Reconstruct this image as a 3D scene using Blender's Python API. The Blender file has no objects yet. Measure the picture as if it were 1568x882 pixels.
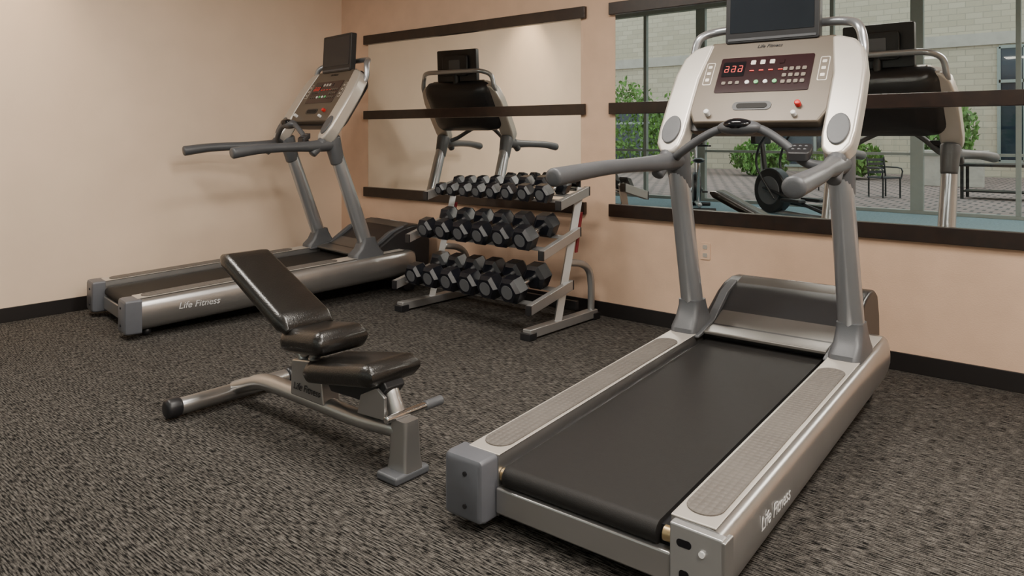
import bpy, bmesh, math, random
from mathutils import Vector, Matrix, Euler
random.seed(4)
S=bpy.context.scene
COL=S.collection
# ------------------------------------------------------------------ materials
def nodes(name):
    m=bpy.data.materials.new(name); m.use_nodes=True
    nt=m.node_tree; b=nt.nodes['Principled BSDF']; return m,nt,b
def mat(name,col,rough=.5,metal=0,var=.08,scale=12,bump=0,bscale=200,coat=0,emit=0,spec=.5):
    m,nt,b=nodes(name)
    tc=nt.nodes.new('ShaderNodeTexCoord'); n=nt.nodes.new('ShaderNodeTexNoise')
    n.inputs['Scale'].default_value=scale; n.inputs['Detail'].default_value=4
    nt.links.new(tc.outputs['Object'],n.inputs['Vector'])
    r=nt.nodes.new('ShaderNodeValToRGB')
    c=Vector(col)
    lo=[max(0,x*(1-var)) for x in c]; hi=[min(1,x*(1+var)) for x in c]
    r.color_ramp.elements[0].position=.3; r.color_ramp.elements[1].position=.7
    r.color_ramp.elements[0].color=(*lo,1); r.color_ramp.elements[1].color=(*hi,1)
    nt.links.new(n.outputs['Fac'],r.inputs['Fac']); nt.links.new(r.outputs['Color'],b.inputs['Base Color'])
    b.inputs['Roughness'].default_value=rough; b.inputs['Metallic'].default_value=metal
    b.inputs['Coat Weight'].default_value=coat; b.inputs['Specular IOR Level'].default_value=spec
    if emit: 
        b.inputs['Emission Color'].default_value=(*col,1); b.inputs['Emission Strength'].default_value=emit
    if bump:
        n2=nt.nodes.new('ShaderNodeTexNoise'); n2.inputs['Scale'].default_value=bscale
        nt.links.new(tc.outputs['Object'],n2.inputs['Vector'])
        bp=nt.nodes.new('ShaderNodeBump'); bp.inputs['Strength'].default_value=bump; bp.inputs['Distance'].default_value=.005
        nt.links.new(n2.outputs['Fac'],bp.inputs['Height']); nt.links.new(bp.outputs['Normal'],b.inputs['Normal'])
    return m
def math_n(nt,op,a,b=None):
    n=nt.nodes.new('ShaderNodeMath'); n.operation=op
    for i,x in enumerate((a,b)):
        if x is None: continue
        if isinstance(x,(int,float)): n.inputs[i].default_value=x
        else: nt.links.new(x,n.inputs[i])
    return n.outputs[0]
def carpet(name,dark,light):
    m,nt,b=nodes(name)
    tc=nt.nodes.new('ShaderNodeTexCoord')
    def noise(sx,sy,det=2):
        mp=nt.nodes.new('ShaderNodeMapping'); mp.inputs['Scale'].default_value=(sx,sy,1)
        nt.links.new(tc.outputs['Object'],mp.inputs['Vector'])
        n=nt.nodes.new('ShaderNodeTexNoise'); n.inputs['Scale'].default_value=1; n.inputs['Detail'].default_value=det
        nt.links.new(mp.outputs['Vector'],n.inputs['Vector']); return n.outputs['Fac']
    a=noise(24,185,1); c=noise(150,30,1); d=noise(300,300,1); e=noise(2.5,14,3)
    sp=nt.nodes.new('ShaderNodeSeparateXYZ'); nt.links.new(tc.outputs['Object'],sp.inputs[0])
    row=math_n(nt,'MULTIPLY',math_n(nt,'SINE',math_n(nt,'MULTIPLY',sp.outputs['Y'],2*math.pi/.012)),.06)
    s=math_n(nt,'MULTIPLY',a,1.15); s=math_n(nt,'ADD',s,math_n(nt,'MULTIPLY',c,.25)); s=math_n(nt,'ADD',s,math_n(nt,'MULTIPLY',d,.42))
    s=math_n(nt,'ADD',s,math_n(nt,'MULTIPLY',e,.15))
    s=math_n(nt,'ADD',s,row)
    s=math_n(nt,'DIVIDE',s,1.97)
    r=nt.nodes.new('ShaderNodeValToRGB')
    r.color_ramp.elements[0].position=.42; r.color_ramp.elements[0].color=(*dark,1)
    r.color_ramp.elements[1].position=.66; r.color_ramp.elements[1].color=(*light,1)
    nt.links.new(s,r.inputs['Fac']); nt.links.new(r.outputs['Color'],b.inputs['Base Color'])
    b.inputs['Roughness'].default_value=.95; b.inputs['Specular IOR Level'].default_value=.10
    bp=nt.nodes.new('ShaderNodeBump'); bp.inputs['Strength'].default_value=.4; bp.inputs['Distance'].default_value=.004
    nt.links.new(s,bp.inputs['Height']); nt.links.new(bp.outputs['Normal'],b.inputs['Normal'])
    return m
def brick(name,c1,c2,mort,w,h,axes='xz',rough=.85,ms=.012):
    m,nt,b=nodes(name)
    tc=nt.nodes.new('ShaderNodeTexCoord'); sp=nt.nodes.new('ShaderNodeSeparateXYZ'); cb=nt.nodes.new('ShaderNodeCombineXYZ')
    nt.links.new(tc.outputs['Object'],sp.inputs[0])
    nt.links.new(sp.outputs['X'],cb.inputs[0]); nt.links.new(sp.outputs['Z' if axes=='xz' else 'Y'],cb.inputs[1])
    t=nt.nodes.new('ShaderNodeTexBrick'); t.inputs['Scale'].default_value=1
    t.inputs['Brick Width'].default_value=w; t.inputs['Row Height'].default_value=h; t.inputs['Mortar Size'].default_value=ms
    t.inputs['Color1'].default_value=(*c1,1); t.inputs['Color2'].default_value=(*c2,1); t.inputs['Mortar'].default_value=(*mort,1)
    nt.links.new(cb.outputs[0],t.inputs['Vector']); nt.links.new(t.outputs['Color'],b.inputs['Base Color'])
    b.inputs['Roughness'].default_value=rough; return m
def dotted(name,col):
    m=mat(name,col,.7,0,.05); nt=m.node_tree; b=nt.nodes['Principled BSDF']
    tc=nt.nodes.new('ShaderNodeTexCoord'); v=nt.nodes.new('ShaderNodeTexVoronoi'); v.inputs['Scale'].default_value=45; v.inputs['Randomness'].default_value=.15
    nt.links.new(tc.outputs['Object'],v.inputs['Vector'])
    bp=nt.nodes.new('ShaderNodeBump'); bp.inputs['Strength'].default_value=1; bp.inputs['Distance'].default_value=.01; bp.invert=True
    nt.links.new(v.outputs['Distance'],bp.inputs['Height']); nt.links.new(bp.outputs['Normal'],b.inputs['Normal'])
    return m
M_lwall=mat('wall_paint_beige',(.79,.62,.475),.85,0,.03,3,.06,90)
M_bwall=mat('wall_vinyl_tan',(.66,.46,.33),.8,0,.05,6,.15,120)
M_ceil=mat('ceiling_white',(.74,.70,.64),.9,0,.02)
M_base=mat('baseboard_dark',(.010,.008,.008),.5)
M_wood=mat('dark_wood',(.017,.008,.005),.35,0,.35,18,0,200,.2)
M_carpet=carpet('carpet_woven',(.0055,.0052,.005),(.150,.138,.124))
M_teal=carpet('carpet_teal',(.17,.25,.28),(.32,.42,.46))
M_mirror,nt,b=nodes('mirror_glass'); b.inputs['Metallic'].default_value=1; b.inputs['Roughness'].default_value=.0
b.inputs['Base Color'].default_value=(.90,.92,.90,1)
M_silver=mat('silver_paint',(.45,.445,.44),.30,.88,.04,5)
M_rail=mat('rail_warm_silver',(.53,.495,.45),.36,.4,.03,5)
M_post=mat('post_silver_gray',(.40,.42,.45),.28,.75,.04,5)
M_arm=mat('console_white_silver',(.54,.505,.46),.33,.4,.03,5)
M_tan=mat('console_tan',(.115,.094,.073),.40,.3,.04,8)
M_gray=mat('plastic_gray',(.078,.082,.09),.42,0,.06,10,.1,300)
M_cap=mat('plastic_cap_gray',(.10,.105,.12),.42,0,.06,10)
M_dark=mat('plastic_dark',(.013,.013,.015),.4,0,.08)
M_hood=mat('hood_gray',(.14,.13,.12),.32,.5,.06,8)
M_black=mat('black_gloss',(.005,.005,.007),.12,0,.1)
M_screen=mat('screen_glass',(.012,.015,.020),.18,0,.1,3,0,200,0)
M_belt=mat('belt_rubber',(.010,.009,.0085),.60,0,.10,40,.15,400,0,0,.35)
M_foot=dotted('footpad_rubber',(.125,.112,.10))
M_brass=mat('brass_roller',(.45,.33,.18),.4,.8)
M_white=mat('white_plastic',(.75,.75,.75),.5)
M_red=mat('red_plastic',(.55,.02,.02),.4)
M_sticker=mat('sticker_dark_red',(.20,.015,.025),.4)
M_led=mat('red_led',(.7,.04,.03),.5,0,0,12,0,200,0,.15)
M_green=mat('green_button',(.15,.5,.2),.5)
M_disp=mat('display_maroon',(.022,.008,.010),.15)
M_leather=mat('black_vinyl',(.009,.008,.007),.30,0,.15,20,.25,160,.2)
M_chrome=mat('chrome',(.6,.6,.6),.18,1,.02)
M_rubber=mat('dumbbell_rubber',(.005,.006,.010),.28,0,.15,30,.1,300)
M_rack=mat('rack_silver',(.40,.40,.40),.34,.65,.04,8)
M_frame=mat('window_frame_gray',(.27,.30,.28),.45,.2,.03)
M_bldg=brick('building_brick',(.54,.47,.36),(.46,.40,.30),(.36,.32,.25),.5,.2)
M_patio=brick('patio_brick',(.33,.235,.21),(.27,.20,.185),(.09,.075,.07),.3,.3,'xy',.85,.03)
M_conc=mat('concrete',(.45,.41,.36),.8,0,.08,4)
M_leaf=mat('leaf_green',(.12,.25,.05),.5,0,.6,3)
M_glassdark=mat('dark_window_glass',(.02,.03,.045),.1)
M_logo=mat('logo_gray',(.60,.60,.60),.5)
M_light=mat('lamp_diffuser',(1,.93,.82),.5,0,0,12,0,200,0,4)

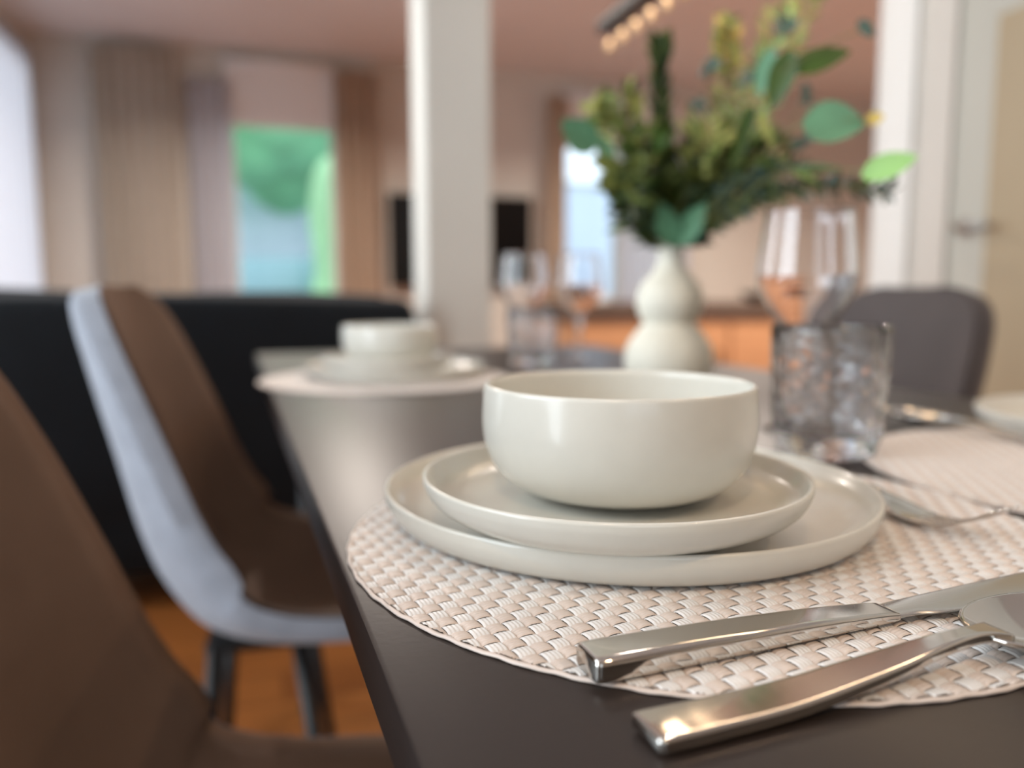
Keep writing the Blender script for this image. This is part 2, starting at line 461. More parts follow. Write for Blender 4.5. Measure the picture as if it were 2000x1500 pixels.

§ **INSTRUCTIONS FOR THE TASK**:
How many of the lines in the listing above hold the word "scene"? Report only that figure.

§ **EXERCISE ANSWER**:
2